Mas muita gente não aceita essa argumentação. Um estudo de Richard Thakor, professor assistente de finanças da Carlson School, da Universidade de Minnesota, cria um modelo com base na teoria dos jogos para concluir que o curto-prazismo é uma estratégia racional, ante o problema de agência existente entre acionistas e executivos.
Simplificando: gestores tendem a preferir projetos de longo prazo, porque a) prometem retorno melhor, e b) eles não têm de prestar contas aos acionistas tão amiúde. Já os acionistas querem ganhos maiores, é claro, mas não sabem se podem confiar na competência do executivo. Por isso tendem a exigir prazos menores para mostrar resultados.

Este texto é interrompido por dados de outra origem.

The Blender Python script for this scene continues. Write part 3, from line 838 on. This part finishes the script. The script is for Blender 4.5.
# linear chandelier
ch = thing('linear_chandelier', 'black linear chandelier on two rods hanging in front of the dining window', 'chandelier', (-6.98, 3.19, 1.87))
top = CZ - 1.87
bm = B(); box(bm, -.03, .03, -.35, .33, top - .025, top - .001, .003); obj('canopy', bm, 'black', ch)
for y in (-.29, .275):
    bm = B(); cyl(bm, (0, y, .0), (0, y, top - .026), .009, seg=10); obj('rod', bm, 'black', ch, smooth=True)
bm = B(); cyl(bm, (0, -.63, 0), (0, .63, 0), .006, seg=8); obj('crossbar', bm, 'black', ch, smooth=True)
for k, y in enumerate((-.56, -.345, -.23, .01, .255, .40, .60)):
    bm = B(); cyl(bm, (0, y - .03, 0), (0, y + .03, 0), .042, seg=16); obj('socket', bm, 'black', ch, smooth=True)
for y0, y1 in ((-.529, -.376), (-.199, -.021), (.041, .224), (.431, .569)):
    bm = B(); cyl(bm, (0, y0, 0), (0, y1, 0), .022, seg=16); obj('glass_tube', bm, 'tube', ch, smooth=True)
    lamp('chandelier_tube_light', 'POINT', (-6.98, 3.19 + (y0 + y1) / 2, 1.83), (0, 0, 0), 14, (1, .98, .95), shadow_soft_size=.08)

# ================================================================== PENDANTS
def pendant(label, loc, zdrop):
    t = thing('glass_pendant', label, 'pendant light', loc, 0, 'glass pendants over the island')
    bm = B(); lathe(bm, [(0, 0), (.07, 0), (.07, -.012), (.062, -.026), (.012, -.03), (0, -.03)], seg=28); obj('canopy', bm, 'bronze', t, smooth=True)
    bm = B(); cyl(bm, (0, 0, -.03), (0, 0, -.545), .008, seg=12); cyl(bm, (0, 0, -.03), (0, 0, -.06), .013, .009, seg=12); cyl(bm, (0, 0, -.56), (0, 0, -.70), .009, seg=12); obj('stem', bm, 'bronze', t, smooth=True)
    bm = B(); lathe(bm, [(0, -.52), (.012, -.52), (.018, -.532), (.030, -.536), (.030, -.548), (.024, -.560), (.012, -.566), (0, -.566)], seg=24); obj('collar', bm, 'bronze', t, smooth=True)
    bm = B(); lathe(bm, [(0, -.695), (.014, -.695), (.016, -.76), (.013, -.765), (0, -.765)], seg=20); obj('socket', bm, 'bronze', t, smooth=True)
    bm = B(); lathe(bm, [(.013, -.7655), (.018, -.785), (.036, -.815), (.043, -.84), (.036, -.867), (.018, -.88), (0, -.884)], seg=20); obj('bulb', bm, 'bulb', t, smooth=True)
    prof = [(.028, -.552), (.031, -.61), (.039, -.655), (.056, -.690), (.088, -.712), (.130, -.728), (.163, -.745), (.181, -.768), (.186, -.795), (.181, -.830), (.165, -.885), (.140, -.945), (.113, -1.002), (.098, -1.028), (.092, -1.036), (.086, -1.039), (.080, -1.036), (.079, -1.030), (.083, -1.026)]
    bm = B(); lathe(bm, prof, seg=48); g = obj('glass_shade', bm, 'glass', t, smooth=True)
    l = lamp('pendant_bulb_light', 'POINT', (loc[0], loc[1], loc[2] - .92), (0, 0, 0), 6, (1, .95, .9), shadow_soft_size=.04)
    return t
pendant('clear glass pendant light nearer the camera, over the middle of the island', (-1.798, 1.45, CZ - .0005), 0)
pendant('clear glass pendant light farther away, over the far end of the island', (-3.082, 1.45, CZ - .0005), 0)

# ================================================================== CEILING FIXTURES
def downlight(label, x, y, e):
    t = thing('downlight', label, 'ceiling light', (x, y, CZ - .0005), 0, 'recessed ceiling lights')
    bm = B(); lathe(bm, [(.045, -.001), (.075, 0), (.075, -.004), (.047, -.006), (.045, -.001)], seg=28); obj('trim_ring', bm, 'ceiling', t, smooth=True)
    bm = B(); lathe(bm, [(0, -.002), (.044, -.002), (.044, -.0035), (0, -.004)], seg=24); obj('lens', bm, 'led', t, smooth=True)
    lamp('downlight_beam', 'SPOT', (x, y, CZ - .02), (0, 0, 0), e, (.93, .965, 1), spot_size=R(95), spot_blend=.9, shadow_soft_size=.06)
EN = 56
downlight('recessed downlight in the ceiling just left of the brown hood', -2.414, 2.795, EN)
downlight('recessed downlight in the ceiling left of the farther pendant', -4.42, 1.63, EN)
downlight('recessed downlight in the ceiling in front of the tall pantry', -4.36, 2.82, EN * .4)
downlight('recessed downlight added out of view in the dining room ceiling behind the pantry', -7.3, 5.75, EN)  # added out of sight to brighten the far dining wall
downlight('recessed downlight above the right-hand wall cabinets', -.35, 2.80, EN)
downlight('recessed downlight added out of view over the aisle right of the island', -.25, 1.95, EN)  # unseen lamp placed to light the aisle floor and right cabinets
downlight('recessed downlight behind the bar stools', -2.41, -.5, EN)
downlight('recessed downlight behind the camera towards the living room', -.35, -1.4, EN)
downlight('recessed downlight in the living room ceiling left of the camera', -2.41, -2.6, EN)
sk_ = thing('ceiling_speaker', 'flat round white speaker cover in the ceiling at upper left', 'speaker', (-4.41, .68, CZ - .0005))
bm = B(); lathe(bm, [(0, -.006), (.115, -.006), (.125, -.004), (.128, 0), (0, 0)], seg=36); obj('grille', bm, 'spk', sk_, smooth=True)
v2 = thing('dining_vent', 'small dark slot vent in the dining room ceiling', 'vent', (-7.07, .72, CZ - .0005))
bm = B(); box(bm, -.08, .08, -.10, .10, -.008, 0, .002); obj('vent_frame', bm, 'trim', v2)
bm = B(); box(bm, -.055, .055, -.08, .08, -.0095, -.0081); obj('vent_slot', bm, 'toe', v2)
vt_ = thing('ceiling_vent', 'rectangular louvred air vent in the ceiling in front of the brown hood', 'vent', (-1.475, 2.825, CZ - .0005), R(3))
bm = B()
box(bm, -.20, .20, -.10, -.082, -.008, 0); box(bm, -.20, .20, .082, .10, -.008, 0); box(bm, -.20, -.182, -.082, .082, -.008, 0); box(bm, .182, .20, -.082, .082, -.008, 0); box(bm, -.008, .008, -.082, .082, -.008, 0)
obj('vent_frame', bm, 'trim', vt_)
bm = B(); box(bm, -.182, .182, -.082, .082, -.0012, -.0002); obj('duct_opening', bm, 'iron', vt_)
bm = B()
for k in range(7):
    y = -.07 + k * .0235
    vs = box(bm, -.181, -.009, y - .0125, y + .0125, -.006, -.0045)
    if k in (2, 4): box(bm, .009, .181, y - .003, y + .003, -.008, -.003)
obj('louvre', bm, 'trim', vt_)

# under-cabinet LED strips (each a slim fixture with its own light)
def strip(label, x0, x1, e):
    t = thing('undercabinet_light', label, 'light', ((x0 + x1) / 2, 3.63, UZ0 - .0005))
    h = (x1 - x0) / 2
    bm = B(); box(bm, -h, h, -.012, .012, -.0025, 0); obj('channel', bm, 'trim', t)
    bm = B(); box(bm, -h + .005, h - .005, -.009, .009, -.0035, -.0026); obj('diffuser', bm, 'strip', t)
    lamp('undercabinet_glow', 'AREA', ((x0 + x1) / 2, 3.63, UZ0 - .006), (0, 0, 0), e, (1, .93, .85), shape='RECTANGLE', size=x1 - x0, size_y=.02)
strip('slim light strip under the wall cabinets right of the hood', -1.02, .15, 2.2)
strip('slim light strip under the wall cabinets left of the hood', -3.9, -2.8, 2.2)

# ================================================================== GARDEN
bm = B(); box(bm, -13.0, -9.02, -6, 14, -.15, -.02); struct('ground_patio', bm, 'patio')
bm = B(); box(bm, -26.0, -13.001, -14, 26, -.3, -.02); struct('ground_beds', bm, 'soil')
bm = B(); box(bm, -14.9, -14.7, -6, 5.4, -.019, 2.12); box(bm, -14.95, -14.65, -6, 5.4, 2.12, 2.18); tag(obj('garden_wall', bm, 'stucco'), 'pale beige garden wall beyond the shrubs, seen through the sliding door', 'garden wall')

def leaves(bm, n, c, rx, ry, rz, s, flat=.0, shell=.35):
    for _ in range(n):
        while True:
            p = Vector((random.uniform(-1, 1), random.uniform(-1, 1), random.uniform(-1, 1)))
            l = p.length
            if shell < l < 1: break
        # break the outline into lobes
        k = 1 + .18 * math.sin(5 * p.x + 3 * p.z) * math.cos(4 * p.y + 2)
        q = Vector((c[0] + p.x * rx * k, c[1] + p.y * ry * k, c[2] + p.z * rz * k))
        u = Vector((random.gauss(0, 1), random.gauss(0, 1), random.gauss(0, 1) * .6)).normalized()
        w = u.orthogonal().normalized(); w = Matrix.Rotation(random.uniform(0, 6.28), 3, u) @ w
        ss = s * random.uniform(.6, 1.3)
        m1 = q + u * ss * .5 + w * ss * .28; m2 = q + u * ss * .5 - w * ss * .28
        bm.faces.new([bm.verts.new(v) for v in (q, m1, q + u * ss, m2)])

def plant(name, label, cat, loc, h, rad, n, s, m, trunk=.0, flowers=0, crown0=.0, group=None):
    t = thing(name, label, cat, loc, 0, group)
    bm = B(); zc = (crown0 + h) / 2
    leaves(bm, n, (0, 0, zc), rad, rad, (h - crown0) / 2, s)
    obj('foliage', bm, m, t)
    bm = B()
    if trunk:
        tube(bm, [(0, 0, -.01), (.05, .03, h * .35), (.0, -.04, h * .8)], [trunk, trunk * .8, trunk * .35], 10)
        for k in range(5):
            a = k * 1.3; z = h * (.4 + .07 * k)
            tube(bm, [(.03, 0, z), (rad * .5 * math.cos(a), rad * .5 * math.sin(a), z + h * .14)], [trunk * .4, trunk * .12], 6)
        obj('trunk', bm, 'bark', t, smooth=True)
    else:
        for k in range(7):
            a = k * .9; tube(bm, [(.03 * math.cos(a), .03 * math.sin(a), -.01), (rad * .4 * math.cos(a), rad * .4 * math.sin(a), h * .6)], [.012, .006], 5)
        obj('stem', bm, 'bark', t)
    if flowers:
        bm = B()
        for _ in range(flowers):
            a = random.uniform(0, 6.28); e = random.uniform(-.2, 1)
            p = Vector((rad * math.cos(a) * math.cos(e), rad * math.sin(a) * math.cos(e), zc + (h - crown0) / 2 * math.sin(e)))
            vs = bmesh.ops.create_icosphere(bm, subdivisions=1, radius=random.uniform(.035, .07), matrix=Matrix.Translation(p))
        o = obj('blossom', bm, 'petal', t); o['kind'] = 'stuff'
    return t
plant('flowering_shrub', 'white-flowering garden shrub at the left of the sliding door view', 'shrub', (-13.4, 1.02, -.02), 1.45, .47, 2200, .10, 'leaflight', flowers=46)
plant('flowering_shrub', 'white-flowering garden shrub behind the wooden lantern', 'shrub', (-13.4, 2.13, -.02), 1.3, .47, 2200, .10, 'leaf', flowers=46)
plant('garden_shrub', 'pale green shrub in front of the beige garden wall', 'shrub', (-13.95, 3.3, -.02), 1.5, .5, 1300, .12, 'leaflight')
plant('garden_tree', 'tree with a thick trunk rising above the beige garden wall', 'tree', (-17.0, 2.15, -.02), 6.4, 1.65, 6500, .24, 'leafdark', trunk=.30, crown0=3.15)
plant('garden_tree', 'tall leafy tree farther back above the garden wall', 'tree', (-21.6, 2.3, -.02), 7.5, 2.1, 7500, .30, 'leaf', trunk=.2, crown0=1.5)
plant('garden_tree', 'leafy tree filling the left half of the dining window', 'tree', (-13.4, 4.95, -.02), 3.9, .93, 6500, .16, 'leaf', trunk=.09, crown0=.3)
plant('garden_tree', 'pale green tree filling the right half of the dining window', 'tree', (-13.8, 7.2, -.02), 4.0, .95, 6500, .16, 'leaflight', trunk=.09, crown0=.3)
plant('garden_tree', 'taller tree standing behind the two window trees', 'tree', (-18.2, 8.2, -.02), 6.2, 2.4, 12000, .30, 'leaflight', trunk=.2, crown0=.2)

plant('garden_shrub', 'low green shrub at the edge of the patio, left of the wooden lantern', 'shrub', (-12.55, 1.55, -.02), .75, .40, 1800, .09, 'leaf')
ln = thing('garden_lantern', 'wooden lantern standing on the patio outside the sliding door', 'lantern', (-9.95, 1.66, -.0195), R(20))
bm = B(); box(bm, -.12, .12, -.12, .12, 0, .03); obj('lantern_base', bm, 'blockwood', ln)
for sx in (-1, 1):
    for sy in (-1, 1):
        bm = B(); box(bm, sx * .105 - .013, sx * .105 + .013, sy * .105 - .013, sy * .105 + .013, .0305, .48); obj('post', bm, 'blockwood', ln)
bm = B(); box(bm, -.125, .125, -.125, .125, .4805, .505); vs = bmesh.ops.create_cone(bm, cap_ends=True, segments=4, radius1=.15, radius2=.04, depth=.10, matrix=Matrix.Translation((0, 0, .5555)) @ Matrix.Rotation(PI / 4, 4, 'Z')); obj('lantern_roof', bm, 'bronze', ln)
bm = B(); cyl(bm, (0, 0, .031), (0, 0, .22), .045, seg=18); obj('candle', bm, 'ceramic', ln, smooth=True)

Essa perspectiva explica por que a evolução da governança corporativa está ligada ao “curto-prazismo”. Para vigiar de forma eficiente a administração, as metas devem ser de prazo mais curto. Por isso também o “curto-prazismo” é mais comum entre os escalões com menos autonomia dentro de uma empresa.
De acordo com Thakor, encurtar os prazos tem uma dupla vantagem para os acionistas. Primeiro, limita a gastança dos executivos. Projetos ruins são revelados e podem ser cortados mais rapidamente. Em segundo lugar, projetos com prazos menores permitem aprender mais rapidamente sobre a qualidade de seus gestores.
Nesses dois sentidos, o “curto-prazismo” pode ser uma estratégia que preserva valor, em vez de destruí-lo. Trata-se da “segunda melhor opção” dos acionistas, preferível quando a primeira – conhecer a capacidade e os interesses de seu agente – não está disponível. Ele não argumenta que a prática seja recomendável sempre, mas considera que em algum nível ela reduz os custos de agência (o potencial conflito de interesses entre o dono e seu preposto) e beneficia os acionistas.
Como diz Larry Summers, há muitas histórias sugerindo que as pressões para entregar lucros trimestrais prejudicam os investimentos. “Por outro lado, parte do que é feito em nome do longo prazo pode ser lixo não monitorado.”